SUPPLIED INFORMATION.
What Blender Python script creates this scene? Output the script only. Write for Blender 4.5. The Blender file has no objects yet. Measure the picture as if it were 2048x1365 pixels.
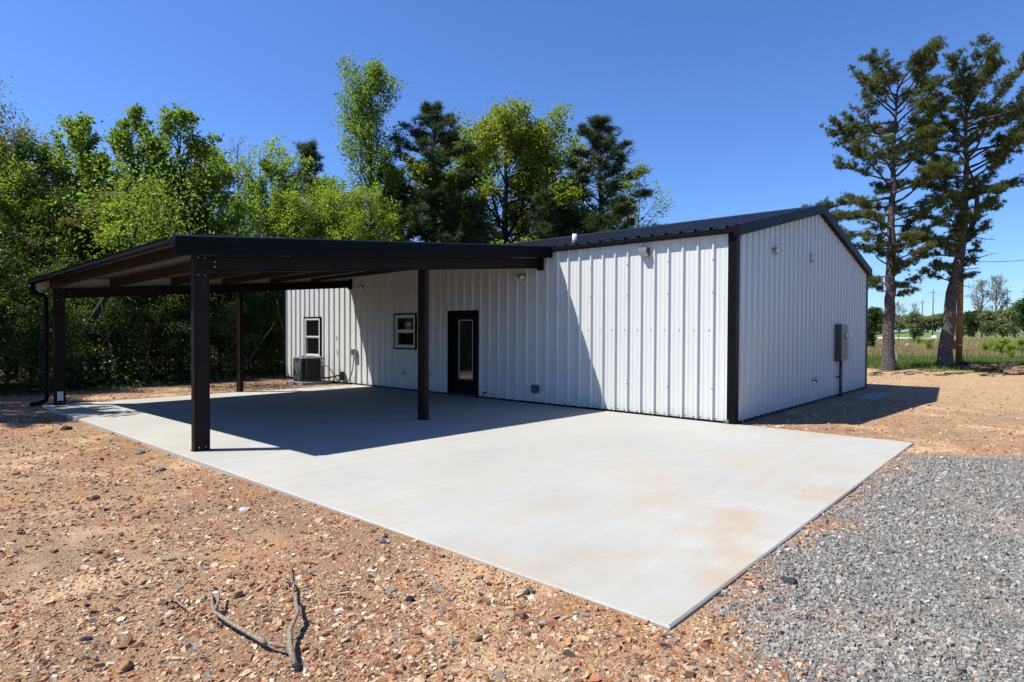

---

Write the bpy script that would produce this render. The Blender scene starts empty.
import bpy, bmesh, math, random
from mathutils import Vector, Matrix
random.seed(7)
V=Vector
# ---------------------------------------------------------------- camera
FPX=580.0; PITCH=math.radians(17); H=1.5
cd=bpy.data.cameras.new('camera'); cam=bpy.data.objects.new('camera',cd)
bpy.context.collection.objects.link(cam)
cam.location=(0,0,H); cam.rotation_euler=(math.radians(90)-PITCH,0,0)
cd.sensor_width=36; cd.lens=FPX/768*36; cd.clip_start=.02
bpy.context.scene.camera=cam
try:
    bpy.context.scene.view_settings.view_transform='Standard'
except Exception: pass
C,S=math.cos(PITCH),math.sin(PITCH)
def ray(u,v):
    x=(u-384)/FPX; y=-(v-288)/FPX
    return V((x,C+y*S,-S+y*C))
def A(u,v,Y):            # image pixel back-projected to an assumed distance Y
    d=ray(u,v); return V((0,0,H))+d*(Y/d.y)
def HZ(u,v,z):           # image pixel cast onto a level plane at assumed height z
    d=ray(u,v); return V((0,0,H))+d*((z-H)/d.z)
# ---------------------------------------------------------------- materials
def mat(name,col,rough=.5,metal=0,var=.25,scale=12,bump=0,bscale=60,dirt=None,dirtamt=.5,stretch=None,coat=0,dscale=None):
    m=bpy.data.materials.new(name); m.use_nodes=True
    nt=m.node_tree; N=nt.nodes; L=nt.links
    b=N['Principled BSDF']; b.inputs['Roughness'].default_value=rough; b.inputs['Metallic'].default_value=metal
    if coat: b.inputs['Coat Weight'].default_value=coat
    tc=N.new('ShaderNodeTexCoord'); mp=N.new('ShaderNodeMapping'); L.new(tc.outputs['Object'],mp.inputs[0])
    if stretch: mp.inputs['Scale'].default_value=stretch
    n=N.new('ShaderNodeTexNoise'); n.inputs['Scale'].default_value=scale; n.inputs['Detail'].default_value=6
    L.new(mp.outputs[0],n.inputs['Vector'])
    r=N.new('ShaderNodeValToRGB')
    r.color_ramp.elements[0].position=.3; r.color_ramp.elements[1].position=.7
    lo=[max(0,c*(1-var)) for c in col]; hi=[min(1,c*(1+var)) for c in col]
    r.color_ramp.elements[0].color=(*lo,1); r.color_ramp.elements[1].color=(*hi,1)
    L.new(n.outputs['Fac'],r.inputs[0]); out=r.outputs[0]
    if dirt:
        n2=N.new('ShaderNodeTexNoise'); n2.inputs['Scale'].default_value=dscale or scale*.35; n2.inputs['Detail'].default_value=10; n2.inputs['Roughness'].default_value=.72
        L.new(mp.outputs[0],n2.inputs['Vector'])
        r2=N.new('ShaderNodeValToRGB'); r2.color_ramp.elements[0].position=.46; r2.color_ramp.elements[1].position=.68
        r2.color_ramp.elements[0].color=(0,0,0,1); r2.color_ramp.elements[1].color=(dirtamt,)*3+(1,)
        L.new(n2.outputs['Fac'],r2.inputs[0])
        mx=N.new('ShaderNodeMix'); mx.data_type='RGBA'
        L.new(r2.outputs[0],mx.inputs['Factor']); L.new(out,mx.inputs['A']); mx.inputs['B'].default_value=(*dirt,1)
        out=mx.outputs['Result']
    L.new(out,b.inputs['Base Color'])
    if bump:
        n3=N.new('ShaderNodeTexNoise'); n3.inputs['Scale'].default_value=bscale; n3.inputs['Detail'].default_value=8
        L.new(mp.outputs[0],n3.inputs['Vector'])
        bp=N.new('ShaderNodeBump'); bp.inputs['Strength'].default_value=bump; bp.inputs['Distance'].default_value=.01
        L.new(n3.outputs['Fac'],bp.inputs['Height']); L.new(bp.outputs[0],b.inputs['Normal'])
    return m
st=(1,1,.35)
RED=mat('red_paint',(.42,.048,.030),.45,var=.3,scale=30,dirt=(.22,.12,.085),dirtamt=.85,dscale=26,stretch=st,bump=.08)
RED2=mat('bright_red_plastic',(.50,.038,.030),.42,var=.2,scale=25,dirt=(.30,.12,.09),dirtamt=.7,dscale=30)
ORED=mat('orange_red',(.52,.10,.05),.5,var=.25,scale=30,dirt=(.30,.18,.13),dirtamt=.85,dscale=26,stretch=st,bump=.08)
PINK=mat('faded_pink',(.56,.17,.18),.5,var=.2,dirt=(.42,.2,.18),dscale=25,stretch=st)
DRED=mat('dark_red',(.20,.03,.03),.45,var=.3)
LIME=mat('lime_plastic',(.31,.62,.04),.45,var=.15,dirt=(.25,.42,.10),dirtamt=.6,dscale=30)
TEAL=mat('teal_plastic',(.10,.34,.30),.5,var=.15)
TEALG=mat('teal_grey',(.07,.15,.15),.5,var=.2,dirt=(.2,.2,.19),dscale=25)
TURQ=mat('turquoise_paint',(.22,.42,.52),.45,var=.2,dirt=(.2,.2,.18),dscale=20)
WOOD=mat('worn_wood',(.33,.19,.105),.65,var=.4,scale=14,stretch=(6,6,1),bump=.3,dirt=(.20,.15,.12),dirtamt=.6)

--

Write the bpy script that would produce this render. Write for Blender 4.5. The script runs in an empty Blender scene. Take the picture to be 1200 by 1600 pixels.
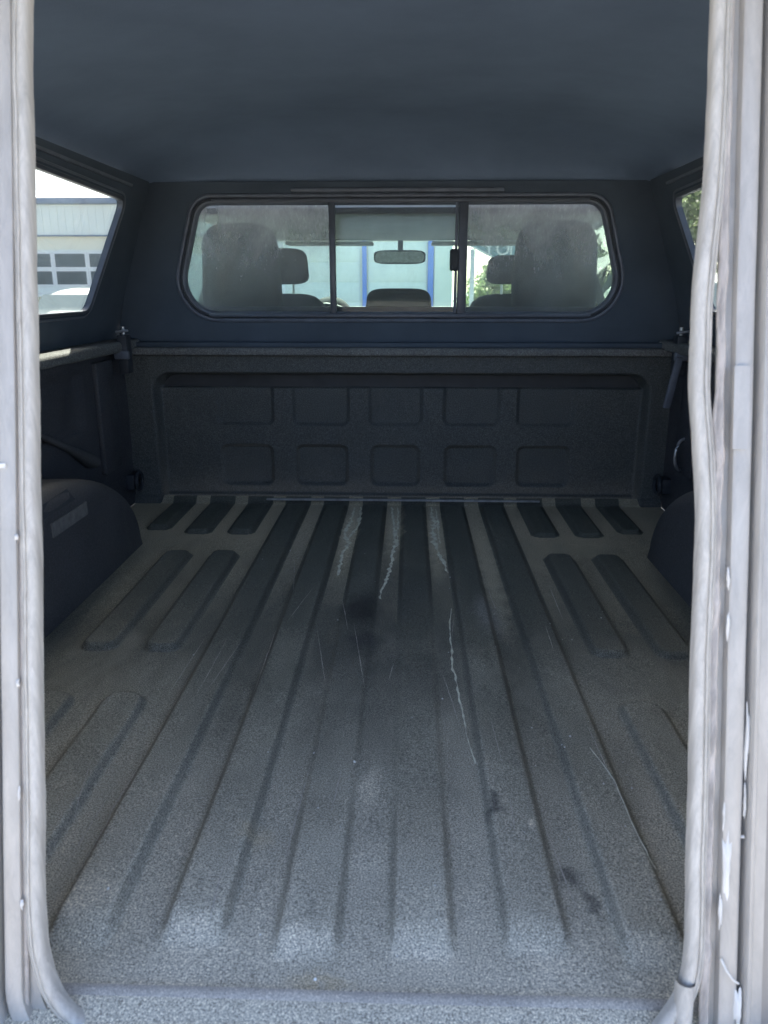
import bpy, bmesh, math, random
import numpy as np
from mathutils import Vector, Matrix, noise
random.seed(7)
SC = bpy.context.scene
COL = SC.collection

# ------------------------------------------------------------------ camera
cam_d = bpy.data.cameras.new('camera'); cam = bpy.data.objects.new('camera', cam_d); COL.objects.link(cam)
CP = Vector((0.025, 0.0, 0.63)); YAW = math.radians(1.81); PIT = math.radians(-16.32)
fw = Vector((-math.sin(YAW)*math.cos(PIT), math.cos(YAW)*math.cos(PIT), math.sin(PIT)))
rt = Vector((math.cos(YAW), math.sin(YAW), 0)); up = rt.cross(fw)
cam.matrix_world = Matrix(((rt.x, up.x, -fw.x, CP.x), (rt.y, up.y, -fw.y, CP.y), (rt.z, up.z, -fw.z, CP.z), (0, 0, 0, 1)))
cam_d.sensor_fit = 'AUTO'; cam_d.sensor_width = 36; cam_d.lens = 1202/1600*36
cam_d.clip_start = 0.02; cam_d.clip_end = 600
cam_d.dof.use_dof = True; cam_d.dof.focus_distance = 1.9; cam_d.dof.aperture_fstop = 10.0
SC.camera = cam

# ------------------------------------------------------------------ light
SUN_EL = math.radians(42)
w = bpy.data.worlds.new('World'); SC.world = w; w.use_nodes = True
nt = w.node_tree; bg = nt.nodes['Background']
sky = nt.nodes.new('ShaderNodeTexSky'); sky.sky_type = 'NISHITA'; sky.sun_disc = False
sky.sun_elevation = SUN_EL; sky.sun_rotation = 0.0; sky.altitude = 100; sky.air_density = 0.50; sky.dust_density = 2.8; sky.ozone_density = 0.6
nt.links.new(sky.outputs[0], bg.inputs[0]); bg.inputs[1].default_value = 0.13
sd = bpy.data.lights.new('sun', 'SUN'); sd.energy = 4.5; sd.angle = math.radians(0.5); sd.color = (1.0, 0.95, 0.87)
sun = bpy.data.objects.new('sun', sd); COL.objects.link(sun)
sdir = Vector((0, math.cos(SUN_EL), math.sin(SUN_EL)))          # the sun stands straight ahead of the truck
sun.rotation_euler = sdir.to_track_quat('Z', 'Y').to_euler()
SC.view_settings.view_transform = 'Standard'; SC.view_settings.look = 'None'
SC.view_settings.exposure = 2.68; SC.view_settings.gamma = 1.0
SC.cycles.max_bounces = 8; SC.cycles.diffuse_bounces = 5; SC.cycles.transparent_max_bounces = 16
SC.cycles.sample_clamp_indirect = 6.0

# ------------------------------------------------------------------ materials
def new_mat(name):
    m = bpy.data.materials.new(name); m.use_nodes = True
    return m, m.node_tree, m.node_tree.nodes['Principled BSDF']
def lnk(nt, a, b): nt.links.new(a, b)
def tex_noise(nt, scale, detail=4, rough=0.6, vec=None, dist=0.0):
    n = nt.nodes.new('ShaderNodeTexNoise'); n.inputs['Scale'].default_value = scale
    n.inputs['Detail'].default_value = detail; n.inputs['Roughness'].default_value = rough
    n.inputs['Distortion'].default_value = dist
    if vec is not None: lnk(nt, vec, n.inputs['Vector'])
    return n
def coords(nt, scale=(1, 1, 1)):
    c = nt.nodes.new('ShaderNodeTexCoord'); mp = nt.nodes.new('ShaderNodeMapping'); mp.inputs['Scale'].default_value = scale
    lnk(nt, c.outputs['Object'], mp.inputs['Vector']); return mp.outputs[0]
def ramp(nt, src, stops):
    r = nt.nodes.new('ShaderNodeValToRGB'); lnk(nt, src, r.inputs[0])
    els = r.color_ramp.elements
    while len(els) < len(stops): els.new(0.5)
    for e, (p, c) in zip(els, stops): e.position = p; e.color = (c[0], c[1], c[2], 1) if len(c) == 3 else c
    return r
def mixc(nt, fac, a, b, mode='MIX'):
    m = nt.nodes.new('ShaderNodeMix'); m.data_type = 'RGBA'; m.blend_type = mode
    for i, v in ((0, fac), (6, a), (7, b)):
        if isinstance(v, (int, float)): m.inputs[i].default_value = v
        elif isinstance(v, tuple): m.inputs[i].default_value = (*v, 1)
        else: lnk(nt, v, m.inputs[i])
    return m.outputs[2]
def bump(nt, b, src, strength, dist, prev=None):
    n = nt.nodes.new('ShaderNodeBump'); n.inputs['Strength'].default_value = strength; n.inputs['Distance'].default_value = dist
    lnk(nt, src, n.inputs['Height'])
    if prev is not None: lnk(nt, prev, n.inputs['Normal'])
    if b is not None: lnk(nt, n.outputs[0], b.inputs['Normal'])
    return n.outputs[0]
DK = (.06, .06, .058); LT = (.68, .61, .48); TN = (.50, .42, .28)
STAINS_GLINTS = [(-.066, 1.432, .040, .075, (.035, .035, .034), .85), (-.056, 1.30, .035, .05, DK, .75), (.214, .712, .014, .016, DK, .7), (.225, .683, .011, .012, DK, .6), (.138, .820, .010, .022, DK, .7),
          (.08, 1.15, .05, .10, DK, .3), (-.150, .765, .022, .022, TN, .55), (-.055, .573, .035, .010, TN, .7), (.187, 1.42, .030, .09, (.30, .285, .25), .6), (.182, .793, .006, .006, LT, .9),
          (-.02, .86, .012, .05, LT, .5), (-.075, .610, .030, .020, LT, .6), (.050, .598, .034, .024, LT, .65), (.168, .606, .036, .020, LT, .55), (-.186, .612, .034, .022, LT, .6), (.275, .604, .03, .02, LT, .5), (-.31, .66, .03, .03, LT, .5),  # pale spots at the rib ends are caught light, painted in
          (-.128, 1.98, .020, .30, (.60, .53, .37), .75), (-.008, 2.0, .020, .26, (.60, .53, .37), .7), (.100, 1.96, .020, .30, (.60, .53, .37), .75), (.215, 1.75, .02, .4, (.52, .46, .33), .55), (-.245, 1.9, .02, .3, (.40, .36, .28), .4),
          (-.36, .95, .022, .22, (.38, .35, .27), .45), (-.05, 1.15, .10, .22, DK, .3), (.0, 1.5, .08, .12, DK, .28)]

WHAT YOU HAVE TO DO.
Repeat exactly the part that opens with the line containing "Write the bpy script that would produce this render. Write" and closes with the line containing "COL = SC.collection". Include both end lines, and drop the pictures.

SOLUTION TO THE EXERCISE.
Write the bpy script that would produce this render. Write for Blender 4.5. The script runs in an empty Blender scene. Take the picture to be 1200 by 1600 pixels.
import bpy, bmesh, math, random
import numpy as np
from mathutils import Vector, Matrix, noise
random.seed(7)
SC = bpy.context.scene
COL = SC.collection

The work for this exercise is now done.